Likewise, Hong Leong Investment Bank Research analyst Tan J Young thinks that semiconductor firm valuations are more attractive now after the recent sharp contraction, and picks Frontken Corp Bhd (TP: 4.36) and Kobay Technology Bhd as his top choices.

"We like Frontken for its multi-year growth ahead, on the back of: (1) sustainable global semiconductor market outlook, (2) robust fab investment, (3) leading edge technology (7nm and below), and (4) strong balance sheet (net cash of RM315 million or 20 sen per share) to supports its Taiwan expansion,” he said.

As for Kobay (TP: RM7.88), he expects its earnings to see multi-year growth, supported by new revenue streams including advanced server and green energy projects.

To Rakuten Trade's research head Kenny Yee, results from tech companies look good and he expects the growth trajectory to continue, in view of the ongoing expansion of global tech companies.

“As for valuation, it depends on individual companies and one can certainly look at them now,” he told The Edge, adding that investors should look into Inari, D&O and Kelington Group Bhd.

MIDF Research, on the other hand, said 2/3 of the semiconductor companies under its coverage fell below its expectations, mainly due to lower-than-expected sales volume. One notable exception was Inari, whose volume loadings improved greatly, especially from the RF segment, riding on the 5G refreshment cycle.

It also noted that sentiment for the technology sector remains weak due to pressure of an interest rate hike, coupled with the ongoing Russia-Ukraine issue. Nevertheless, it said the sector's visibility and outlook for the first quarter of 2022 remains attractive, as the market is now full with tech enablers such as AI, IoT, EV, and 5G gadgets.

“This will certainly rebalance with good business activities and connectivity, alongside the market drivers. Additionally, we saw significant cumulative net inflow of foreign buyers into two of our local semiconductor players, namely Inari and Unisem (M) Bhd,” it told The Edge, referring to the RM104.3 million that went into Inari since the start of 2022, while Unisem recorded RM980,000.

In the short term, it is still expecting more sporadic movements in the tech space, given ongoing communications on the Federal Reserve's future course of monetary actions.

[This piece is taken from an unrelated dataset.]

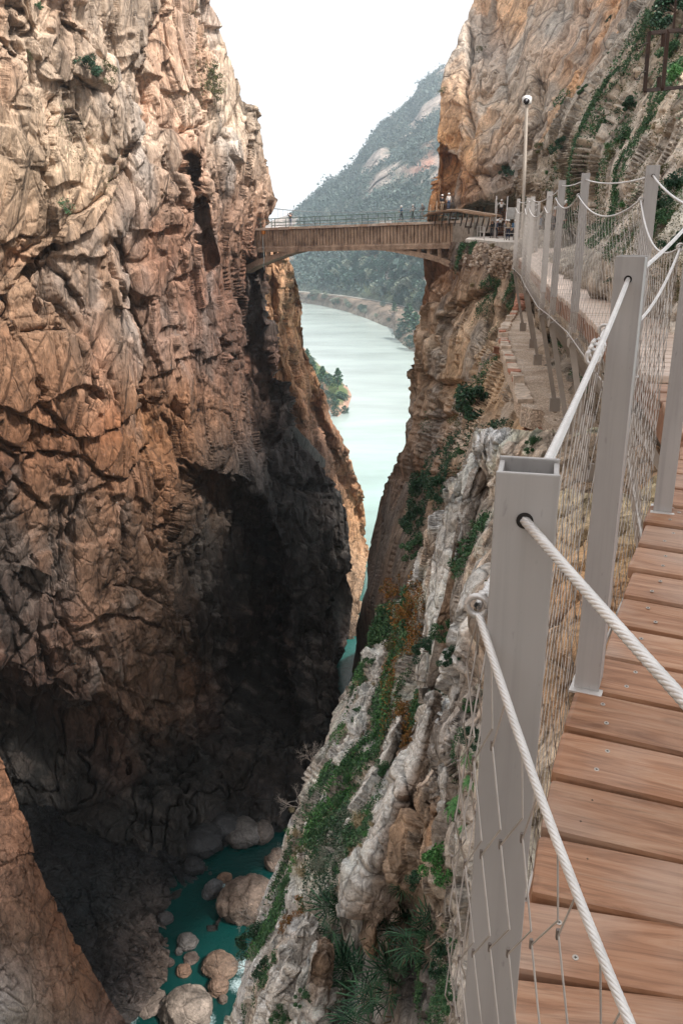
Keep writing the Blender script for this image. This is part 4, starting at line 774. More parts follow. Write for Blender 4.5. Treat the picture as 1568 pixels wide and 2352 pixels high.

Nevertheless, for the medium- to long-term, it thinks the recent correction provides opportunities for investors to collect growth stocks at discounted prices. “All in all, we remain positive on our technology sector with our top pick Inari (buy, TP: RM4.55) due to its growth momentum in the RF business, which is expected to remain stable in second half ended June 30, 2022 (2HFY22),” it said.

“The (recent) drop in share price should be seen as more tactically-driven rather than a reflection on fundamental change as its demand stays robust. Therefore, any price correction should be seen as a great time to purchase these growth stocks,” it added.